Since the corporate debtor would be covered by the moratorium provision contained in Section 14 of the IBC, by which continuation of Section  138/141 proceedings against the corporate debtor and initiation of Section 138/141 proceedings against the said debtor during the corporate insolvency resolution process are interdicted, what is stated in paragraphs 51 and 59 in Aneeta Hada (supra) would then become applicable. The legal impediment contained in Section 14 of the IBC would make it impossible for such proceeding to continue or be instituted against the corporate debtor. Thus, for the period of moratorium, since no Section 138/141 proceeding can continue or be initiated against the corporate debtor because of a statutory bar, such proceedings can be initiated or continued against the persons mentioned in Section 141(1) and (2) of the Negotiable Instruments Act.
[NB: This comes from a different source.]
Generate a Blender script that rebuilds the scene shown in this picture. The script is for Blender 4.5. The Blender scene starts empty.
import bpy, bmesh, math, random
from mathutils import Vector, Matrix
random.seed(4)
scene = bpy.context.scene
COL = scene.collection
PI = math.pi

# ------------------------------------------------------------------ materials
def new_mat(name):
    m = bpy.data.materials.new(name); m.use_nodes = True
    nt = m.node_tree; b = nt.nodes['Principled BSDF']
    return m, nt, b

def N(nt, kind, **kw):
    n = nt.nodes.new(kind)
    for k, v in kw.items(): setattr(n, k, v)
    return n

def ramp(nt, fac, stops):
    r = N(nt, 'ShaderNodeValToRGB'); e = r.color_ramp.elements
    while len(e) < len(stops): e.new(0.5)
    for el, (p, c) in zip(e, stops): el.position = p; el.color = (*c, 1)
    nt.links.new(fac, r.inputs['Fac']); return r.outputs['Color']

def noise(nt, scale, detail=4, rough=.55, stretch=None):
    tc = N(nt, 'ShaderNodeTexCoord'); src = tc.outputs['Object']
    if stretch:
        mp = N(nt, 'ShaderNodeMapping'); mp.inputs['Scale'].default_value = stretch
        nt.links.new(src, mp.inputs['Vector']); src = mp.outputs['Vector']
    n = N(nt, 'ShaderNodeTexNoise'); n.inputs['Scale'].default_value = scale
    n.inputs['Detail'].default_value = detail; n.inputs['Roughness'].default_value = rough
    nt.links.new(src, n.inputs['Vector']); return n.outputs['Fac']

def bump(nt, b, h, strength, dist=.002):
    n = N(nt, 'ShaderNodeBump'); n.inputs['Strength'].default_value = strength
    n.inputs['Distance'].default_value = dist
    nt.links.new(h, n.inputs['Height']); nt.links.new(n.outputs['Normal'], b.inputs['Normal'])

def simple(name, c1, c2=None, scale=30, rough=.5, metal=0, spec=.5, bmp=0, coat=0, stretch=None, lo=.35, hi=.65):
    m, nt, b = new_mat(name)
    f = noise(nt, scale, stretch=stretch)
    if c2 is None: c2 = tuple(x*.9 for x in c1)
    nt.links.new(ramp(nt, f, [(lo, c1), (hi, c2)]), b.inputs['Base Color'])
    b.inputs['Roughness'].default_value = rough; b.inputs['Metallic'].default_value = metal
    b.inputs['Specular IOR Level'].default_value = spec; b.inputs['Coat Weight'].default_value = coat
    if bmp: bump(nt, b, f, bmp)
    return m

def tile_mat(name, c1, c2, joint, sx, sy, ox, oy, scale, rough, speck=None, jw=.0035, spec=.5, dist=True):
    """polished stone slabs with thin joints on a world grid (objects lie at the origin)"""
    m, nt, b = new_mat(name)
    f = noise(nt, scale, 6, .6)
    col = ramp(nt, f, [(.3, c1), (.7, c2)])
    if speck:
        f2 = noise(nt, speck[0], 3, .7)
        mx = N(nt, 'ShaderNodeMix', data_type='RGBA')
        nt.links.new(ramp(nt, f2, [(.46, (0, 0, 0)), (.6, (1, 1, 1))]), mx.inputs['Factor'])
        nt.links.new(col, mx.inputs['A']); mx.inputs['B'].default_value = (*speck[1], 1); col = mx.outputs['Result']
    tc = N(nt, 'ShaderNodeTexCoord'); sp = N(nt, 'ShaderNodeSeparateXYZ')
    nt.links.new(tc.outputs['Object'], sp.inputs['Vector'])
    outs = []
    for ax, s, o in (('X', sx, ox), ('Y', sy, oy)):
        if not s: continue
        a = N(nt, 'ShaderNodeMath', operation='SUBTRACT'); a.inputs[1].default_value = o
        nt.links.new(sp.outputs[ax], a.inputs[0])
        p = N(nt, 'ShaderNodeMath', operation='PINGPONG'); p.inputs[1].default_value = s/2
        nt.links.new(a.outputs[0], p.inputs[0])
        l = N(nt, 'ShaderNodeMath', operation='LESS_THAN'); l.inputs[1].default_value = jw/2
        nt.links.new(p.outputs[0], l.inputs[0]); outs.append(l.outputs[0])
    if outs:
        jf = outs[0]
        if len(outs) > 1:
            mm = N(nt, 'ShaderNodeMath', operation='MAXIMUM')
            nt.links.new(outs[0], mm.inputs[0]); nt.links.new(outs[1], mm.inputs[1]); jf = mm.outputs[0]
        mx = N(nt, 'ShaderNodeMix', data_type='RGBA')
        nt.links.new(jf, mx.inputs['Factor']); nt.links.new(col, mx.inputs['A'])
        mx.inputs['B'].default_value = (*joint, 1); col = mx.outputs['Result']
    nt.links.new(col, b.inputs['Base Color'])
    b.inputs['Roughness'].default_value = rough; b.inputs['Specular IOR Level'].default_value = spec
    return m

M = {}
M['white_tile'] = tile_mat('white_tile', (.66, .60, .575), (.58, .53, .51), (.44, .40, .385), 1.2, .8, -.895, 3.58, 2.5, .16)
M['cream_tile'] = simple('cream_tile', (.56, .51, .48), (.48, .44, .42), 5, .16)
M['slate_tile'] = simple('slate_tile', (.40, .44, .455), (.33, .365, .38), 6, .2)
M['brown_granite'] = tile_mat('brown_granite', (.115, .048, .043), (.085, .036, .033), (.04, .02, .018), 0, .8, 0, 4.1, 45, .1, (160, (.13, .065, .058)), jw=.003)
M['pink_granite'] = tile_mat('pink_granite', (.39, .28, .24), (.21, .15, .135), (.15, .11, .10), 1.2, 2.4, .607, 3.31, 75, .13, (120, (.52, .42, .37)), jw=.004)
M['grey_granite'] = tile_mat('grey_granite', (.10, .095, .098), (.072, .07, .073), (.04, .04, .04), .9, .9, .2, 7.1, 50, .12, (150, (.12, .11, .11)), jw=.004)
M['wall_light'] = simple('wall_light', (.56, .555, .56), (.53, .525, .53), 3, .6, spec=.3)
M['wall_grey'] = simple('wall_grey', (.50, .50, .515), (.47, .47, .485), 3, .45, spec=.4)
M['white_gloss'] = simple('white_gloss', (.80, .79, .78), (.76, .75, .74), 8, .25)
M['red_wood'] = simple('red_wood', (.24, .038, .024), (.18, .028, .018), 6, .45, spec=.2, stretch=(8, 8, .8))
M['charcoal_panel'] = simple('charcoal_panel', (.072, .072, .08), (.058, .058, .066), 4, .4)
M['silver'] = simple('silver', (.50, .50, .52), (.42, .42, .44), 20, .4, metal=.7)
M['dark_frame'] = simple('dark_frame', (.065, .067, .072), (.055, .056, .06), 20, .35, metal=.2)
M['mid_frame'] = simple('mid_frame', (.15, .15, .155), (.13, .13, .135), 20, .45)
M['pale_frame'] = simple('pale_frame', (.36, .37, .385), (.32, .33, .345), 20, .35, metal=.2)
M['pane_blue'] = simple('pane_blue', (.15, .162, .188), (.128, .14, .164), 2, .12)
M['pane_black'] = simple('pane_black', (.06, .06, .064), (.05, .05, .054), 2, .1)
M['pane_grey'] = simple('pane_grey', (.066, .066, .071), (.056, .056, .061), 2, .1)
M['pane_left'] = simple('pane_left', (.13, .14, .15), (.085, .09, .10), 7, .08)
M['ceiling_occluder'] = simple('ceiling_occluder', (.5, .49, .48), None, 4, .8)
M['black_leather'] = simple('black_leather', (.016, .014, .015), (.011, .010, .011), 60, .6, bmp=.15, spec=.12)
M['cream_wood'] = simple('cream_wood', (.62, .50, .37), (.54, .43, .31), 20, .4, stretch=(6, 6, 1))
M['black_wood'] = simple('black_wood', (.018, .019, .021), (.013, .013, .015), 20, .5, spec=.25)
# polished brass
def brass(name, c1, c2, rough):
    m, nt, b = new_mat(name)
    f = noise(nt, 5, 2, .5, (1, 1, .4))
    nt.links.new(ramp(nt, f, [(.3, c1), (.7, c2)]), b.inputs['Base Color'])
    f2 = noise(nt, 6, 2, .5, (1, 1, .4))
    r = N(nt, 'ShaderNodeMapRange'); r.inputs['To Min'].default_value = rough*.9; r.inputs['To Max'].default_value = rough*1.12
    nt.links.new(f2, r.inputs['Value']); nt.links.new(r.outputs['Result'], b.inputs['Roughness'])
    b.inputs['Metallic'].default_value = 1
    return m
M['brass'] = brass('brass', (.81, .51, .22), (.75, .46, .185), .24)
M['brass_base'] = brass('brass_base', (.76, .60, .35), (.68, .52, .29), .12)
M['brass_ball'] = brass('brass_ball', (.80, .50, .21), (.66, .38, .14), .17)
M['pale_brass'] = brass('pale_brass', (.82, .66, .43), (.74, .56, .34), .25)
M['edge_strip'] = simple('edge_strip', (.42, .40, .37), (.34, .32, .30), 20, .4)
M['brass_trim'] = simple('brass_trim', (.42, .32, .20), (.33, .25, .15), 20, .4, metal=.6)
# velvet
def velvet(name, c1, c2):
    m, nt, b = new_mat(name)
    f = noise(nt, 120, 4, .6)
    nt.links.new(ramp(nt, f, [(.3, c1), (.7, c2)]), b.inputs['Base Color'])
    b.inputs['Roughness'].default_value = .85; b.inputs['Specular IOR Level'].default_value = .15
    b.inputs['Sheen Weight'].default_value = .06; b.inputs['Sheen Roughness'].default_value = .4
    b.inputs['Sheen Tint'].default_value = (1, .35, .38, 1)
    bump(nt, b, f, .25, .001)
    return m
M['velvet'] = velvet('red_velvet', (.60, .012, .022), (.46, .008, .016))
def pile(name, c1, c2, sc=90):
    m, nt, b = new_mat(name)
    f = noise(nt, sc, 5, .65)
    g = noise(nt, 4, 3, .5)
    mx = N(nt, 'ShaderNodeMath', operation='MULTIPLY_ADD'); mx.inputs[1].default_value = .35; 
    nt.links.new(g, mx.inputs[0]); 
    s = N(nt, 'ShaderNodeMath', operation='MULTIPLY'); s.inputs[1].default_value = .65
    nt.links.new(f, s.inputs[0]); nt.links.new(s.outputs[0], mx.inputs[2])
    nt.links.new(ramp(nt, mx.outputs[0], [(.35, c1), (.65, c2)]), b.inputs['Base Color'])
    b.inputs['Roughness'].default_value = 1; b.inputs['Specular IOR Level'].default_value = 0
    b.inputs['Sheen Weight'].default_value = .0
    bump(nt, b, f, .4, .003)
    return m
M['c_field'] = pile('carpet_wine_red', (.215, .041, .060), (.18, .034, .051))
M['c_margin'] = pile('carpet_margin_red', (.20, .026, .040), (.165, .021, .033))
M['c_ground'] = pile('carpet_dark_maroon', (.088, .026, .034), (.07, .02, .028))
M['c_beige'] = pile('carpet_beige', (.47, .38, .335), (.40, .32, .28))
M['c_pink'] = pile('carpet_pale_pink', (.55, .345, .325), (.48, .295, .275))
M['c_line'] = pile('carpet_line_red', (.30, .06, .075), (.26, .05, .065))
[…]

This being the case, it is clear that the moratorium provision contained in Section 14 of the IBC would apply only to the corporate debtor, the natural persons mentioned in Section 141 continuing to be statutorily liable under Chapter XVII of the Negotiable Instruments Act.


Conclusion 

# 78. In conclusion, disagreeing with the Bombay High Court and the Calcutta High Court judgments in Tayal Cotton Pvt. Ltd. v. State of Maharashtra, 2018 SCC OnLine Bom 2069 : (2019) 1 Mah LJ 312 and M/s MBL Infrastructure Ltd. v. Manik Chand Somani, CRR 3456/2018 (Calcutta High Court; decided on 16.04.2019), respectively, we hold that a Section 138/141 proceeding against a corporate debtor is covered by Section 14(1)(a) of the IBC. 


# 79. Resultantly, the civil appeal is allowed and the judgment under appeal is set aside. However, the Section 138/141 proceedings in this case will continue both against the company as well as the appellants for the reason given by us in paragraph 77 above as well as the fact that the insolvency resolution process does not involve a new management taking over. We may also note that the moratorium period has come to an end in this case.


Writ Petition (Criminal) Nos.330/2020, 339/2020, Writ Petition (Civil) No.982/2020, Writ Petition (Criminal) Nos.297/2020, 342/2020, Writ Petition (Civil) No.1417/2020, 1439/2020, 18/2021, Writ Petition (Criminal) No.9/2021, 26/2021.

# 1. All these writ petitions have been filed under Article 32 of the Constitution of India by erstwhile Directors/persons in charge of and responsible for the conduct of the business of the corporate debtor. They are all premised upon the fact that Section 138 proceedings are covered

by Section 14 of the IBC and hence, cannot continue against the corporate debtor and consequently, against the petitioners. 

# 2. Given our judgment in Civil Appeal No.10355 of 2018, all these writ petitions have to be dismissed in view of the fact that such proceedings can continue against erstwhile Directors/persons in charge of and responsible for the conduct of the business of the corporate debtor.